# The task
Output the lines below exactly, please, from the first line until the line with "SC.view_settings.gamma = 1;", counting both.

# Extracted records
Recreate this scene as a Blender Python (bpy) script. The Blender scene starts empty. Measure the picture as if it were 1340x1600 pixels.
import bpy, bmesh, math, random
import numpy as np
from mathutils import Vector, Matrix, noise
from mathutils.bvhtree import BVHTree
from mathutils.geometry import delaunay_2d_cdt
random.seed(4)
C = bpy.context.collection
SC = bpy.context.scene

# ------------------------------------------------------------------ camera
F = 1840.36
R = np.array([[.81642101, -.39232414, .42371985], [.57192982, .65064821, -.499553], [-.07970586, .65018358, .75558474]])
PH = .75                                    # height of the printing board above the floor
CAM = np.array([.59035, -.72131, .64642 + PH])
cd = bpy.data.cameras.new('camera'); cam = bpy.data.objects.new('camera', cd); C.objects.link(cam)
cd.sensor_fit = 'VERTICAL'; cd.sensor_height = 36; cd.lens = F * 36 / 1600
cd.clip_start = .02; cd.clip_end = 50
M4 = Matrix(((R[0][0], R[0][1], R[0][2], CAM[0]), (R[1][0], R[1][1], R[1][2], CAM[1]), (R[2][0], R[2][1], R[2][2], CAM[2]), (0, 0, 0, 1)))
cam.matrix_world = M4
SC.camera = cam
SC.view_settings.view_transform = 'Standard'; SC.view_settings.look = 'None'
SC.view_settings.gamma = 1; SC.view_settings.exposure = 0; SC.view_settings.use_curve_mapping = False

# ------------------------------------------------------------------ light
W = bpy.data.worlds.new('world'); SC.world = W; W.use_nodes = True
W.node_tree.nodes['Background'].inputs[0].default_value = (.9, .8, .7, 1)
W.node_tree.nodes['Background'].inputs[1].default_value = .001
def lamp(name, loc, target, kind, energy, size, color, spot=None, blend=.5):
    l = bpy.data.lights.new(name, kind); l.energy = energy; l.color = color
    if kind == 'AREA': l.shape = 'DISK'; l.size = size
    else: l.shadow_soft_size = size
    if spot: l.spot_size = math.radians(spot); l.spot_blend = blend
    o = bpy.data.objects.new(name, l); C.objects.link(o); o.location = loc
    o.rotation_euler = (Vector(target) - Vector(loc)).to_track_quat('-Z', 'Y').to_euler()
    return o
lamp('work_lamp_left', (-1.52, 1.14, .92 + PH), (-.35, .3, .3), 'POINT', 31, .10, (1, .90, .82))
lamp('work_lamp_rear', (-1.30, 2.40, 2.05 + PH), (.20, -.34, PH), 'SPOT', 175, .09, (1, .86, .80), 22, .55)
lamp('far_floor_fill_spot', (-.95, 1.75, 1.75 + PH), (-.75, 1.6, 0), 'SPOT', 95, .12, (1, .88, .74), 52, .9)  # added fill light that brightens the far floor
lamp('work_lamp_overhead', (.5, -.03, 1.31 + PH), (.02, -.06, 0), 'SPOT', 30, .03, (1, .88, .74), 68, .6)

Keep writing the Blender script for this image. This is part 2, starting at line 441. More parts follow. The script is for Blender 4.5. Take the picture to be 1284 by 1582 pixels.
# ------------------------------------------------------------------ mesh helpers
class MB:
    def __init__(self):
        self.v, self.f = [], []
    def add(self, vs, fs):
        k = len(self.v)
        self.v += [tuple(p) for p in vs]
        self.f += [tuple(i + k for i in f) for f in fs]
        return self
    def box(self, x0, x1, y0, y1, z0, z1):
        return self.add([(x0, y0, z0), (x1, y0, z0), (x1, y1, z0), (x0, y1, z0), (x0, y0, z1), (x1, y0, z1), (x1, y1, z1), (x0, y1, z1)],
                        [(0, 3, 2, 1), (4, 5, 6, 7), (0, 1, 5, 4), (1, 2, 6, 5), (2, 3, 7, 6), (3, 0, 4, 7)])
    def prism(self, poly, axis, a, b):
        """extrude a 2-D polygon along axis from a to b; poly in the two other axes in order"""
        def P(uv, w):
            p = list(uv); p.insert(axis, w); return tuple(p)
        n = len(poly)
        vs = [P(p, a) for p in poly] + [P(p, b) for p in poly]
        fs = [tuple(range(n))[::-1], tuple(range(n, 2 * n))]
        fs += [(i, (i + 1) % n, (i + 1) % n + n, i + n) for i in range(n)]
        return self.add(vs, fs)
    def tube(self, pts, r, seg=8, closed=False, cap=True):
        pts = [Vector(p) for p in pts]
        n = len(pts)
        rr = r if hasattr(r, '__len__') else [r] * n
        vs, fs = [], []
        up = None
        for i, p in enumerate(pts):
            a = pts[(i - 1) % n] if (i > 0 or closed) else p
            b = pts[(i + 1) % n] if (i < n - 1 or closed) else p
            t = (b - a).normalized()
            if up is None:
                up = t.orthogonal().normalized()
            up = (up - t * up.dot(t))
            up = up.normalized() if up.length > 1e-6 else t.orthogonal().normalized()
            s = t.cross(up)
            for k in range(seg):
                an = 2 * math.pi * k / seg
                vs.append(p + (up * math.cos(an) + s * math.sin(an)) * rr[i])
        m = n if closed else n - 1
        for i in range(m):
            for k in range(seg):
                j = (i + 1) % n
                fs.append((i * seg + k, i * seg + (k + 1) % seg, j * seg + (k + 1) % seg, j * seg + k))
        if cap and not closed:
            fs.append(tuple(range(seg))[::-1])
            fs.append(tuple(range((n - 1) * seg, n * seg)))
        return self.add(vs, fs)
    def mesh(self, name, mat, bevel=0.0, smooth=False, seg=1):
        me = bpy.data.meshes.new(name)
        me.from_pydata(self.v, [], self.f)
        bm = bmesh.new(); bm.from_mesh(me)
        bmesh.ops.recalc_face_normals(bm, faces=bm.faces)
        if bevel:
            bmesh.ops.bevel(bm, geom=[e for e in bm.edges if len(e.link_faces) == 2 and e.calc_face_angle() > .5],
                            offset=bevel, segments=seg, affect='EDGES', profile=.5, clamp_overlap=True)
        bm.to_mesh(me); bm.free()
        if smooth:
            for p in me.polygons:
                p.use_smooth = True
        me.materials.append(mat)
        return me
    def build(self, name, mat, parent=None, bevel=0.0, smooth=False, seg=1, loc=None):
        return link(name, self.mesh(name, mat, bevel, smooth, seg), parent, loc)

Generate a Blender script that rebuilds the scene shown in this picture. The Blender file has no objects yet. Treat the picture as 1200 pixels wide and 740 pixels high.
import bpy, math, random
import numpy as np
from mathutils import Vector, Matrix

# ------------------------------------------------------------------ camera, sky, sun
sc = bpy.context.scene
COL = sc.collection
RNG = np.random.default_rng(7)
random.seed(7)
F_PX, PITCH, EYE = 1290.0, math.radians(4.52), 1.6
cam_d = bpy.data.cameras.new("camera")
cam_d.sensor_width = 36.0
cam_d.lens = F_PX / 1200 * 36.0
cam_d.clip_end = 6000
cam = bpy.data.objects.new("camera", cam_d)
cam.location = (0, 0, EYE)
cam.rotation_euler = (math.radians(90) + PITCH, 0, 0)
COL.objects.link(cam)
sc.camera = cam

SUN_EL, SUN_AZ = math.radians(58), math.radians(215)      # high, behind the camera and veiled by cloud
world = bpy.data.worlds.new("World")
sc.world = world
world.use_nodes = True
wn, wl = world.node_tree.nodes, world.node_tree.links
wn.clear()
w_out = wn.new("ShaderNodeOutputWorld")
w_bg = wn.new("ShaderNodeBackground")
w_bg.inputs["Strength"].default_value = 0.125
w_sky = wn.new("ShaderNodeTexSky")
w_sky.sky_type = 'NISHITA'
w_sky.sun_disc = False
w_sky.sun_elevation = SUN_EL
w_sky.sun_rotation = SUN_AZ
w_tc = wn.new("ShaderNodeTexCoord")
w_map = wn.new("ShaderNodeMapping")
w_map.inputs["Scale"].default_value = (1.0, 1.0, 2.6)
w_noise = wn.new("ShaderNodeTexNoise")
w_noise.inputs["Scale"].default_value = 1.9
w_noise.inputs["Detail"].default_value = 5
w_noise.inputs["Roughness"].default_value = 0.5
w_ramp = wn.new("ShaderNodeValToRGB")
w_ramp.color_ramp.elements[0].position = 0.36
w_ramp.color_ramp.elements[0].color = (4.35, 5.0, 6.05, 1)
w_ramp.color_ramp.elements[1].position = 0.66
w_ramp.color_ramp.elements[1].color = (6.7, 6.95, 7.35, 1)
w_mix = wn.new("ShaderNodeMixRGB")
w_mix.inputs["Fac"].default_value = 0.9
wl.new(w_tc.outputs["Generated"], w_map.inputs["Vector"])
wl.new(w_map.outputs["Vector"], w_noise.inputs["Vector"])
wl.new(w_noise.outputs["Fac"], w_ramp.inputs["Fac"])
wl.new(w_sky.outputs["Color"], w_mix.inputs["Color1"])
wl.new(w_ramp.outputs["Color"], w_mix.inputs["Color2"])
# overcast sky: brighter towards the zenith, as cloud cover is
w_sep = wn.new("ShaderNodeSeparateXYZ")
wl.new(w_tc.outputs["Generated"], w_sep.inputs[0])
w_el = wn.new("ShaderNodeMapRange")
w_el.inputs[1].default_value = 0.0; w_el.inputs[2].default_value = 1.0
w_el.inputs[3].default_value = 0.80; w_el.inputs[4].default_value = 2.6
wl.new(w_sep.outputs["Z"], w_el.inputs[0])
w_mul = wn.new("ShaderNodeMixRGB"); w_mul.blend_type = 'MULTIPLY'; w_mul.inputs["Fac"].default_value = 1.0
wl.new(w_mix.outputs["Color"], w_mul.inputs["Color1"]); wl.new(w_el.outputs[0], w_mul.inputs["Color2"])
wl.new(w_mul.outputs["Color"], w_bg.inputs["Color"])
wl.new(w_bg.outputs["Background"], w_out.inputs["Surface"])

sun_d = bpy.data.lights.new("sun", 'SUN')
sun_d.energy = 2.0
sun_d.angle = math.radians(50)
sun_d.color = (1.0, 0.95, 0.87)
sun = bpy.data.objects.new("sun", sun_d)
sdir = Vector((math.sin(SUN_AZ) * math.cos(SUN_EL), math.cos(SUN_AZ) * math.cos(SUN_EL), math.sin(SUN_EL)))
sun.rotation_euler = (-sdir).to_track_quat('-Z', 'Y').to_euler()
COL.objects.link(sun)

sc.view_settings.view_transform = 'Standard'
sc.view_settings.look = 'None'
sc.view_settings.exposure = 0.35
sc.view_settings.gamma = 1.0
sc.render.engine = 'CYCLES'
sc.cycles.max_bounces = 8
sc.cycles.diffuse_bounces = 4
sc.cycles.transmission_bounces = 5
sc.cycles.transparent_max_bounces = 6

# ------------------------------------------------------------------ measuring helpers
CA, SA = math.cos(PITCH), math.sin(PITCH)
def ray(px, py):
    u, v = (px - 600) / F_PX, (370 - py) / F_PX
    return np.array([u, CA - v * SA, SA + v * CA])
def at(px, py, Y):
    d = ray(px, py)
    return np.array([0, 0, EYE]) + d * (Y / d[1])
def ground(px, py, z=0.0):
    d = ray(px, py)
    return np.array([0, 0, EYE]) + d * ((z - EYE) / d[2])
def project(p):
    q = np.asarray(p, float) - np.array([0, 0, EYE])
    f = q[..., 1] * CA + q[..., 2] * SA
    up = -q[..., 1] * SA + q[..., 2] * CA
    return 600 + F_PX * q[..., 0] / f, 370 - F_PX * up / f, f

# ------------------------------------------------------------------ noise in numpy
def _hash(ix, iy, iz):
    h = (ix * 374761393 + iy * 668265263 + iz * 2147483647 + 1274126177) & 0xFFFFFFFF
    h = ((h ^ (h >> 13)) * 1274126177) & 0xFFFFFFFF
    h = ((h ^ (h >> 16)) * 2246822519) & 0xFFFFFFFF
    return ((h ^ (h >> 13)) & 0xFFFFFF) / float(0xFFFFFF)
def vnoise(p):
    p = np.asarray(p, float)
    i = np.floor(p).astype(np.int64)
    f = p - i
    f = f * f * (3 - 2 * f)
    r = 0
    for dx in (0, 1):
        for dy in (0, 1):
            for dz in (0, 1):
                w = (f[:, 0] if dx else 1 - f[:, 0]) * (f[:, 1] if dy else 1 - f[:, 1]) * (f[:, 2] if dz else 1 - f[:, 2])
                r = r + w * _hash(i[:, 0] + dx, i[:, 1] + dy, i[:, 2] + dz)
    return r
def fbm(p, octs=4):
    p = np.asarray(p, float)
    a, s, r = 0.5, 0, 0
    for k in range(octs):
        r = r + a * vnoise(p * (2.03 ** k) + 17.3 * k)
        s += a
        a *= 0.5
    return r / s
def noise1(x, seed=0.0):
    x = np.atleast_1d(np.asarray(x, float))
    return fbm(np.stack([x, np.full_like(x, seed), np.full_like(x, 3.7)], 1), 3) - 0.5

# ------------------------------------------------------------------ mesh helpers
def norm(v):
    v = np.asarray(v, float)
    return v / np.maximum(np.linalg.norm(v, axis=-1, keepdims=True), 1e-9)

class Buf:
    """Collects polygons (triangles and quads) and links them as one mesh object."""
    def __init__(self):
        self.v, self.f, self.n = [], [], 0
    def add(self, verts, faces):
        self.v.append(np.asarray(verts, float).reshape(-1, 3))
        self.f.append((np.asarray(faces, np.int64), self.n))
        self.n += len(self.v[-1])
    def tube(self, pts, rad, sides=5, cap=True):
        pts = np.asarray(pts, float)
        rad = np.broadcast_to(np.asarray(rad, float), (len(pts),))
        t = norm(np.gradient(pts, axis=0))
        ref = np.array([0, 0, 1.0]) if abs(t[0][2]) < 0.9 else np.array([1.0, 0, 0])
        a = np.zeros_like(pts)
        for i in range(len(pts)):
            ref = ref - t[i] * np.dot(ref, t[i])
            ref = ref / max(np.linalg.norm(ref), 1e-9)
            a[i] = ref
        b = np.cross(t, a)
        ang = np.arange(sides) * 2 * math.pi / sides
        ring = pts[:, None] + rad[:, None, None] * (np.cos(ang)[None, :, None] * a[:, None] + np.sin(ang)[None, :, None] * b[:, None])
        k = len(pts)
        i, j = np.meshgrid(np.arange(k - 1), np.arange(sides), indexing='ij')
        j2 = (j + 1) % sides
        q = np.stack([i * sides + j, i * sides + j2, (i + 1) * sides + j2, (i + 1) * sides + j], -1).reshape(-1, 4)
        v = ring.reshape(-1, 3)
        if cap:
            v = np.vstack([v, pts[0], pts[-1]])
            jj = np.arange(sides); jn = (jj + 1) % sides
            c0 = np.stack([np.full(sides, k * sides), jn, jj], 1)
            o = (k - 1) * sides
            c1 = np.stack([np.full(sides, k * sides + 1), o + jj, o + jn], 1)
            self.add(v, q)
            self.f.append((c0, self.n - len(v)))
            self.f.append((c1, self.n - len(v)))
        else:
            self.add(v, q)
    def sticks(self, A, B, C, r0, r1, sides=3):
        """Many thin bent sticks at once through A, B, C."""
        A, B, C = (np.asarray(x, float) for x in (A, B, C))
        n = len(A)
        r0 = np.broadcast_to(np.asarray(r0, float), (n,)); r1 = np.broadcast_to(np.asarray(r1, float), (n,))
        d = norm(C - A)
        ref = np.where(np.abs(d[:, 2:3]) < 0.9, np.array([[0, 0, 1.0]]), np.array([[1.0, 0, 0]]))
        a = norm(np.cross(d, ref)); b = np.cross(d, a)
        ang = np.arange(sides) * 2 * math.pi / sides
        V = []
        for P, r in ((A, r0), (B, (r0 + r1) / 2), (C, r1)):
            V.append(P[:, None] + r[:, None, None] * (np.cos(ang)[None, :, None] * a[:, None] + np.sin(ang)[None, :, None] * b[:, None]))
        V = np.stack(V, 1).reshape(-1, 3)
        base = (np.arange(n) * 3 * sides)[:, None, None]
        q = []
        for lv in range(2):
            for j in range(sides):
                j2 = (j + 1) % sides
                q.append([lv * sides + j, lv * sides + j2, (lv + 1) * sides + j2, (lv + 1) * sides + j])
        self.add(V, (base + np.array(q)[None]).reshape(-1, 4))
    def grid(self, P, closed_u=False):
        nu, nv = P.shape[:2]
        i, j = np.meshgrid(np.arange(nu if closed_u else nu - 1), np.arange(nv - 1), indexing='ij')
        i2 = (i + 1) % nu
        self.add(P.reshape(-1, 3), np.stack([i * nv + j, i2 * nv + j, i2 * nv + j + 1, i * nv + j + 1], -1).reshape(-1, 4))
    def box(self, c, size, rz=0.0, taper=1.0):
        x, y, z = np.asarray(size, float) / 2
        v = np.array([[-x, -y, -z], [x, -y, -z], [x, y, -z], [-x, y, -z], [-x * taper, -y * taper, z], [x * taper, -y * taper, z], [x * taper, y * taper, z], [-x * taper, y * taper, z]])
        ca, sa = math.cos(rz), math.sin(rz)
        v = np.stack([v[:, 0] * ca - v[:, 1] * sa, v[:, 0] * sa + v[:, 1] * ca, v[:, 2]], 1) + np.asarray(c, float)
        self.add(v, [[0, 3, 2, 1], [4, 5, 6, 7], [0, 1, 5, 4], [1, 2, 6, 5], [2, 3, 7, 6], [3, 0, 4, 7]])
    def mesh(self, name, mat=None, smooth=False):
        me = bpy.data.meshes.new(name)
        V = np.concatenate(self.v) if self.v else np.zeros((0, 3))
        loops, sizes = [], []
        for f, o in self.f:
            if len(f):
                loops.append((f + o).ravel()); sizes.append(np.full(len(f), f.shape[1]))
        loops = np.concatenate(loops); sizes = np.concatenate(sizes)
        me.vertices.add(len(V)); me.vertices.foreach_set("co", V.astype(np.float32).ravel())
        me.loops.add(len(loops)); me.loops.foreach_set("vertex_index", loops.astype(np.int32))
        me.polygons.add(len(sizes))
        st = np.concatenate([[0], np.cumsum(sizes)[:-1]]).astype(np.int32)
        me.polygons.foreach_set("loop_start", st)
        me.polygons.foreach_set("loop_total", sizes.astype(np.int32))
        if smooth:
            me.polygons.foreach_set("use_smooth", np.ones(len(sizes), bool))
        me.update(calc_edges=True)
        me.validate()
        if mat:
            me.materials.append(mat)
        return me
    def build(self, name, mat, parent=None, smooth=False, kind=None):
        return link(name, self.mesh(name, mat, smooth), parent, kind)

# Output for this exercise
Recreate this scene as a Blender Python (bpy) script. The Blender scene starts empty. Measure the picture as if it were 1340x1600 pixels.
import bpy, bmesh, math, random
import numpy as np
from mathutils import Vector, Matrix, noise
from mathutils.bvhtree import BVHTree
from mathutils.geometry import delaunay_2d_cdt
random.seed(4)
C = bpy.context.collection
SC = bpy.context.scene

# ------------------------------------------------------------------ camera
F = 1840.36
R = np.array([[.81642101, -.39232414, .42371985], [.57192982, .65064821, -.499553], [-.07970586, .65018358, .75558474]])
PH = .75                                    # height of the printing board above the floor
CAM = np.array([.59035, -.72131, .64642 + PH])
cd = bpy.data.cameras.new('camera'); cam = bpy.data.objects.new('camera', cd); C.objects.link(cam)
cd.sensor_fit = 'VERTICAL'; cd.sensor_height = 36; cd.lens = F * 36 / 1600
cd.clip_start = .02; cd.clip_end = 50
M4 = Matrix(((R[0][0], R[0][1], R[0][2], CAM[0]), (R[1][0], R[1][1], R[1][2], CAM[1]), (R[2][0], R[2][1], R[2][2], CAM[2]), (0, 0, 0, 1)))
cam.matrix_world = M4
SC.camera = cam
SC.view_settings.view_transform = 'Standard'; SC.view_settings.look = 'None'
SC.view_settings.gamma = 1; SC.view_settings.exposure = 0; SC.view_settings.use_curve_mapping = False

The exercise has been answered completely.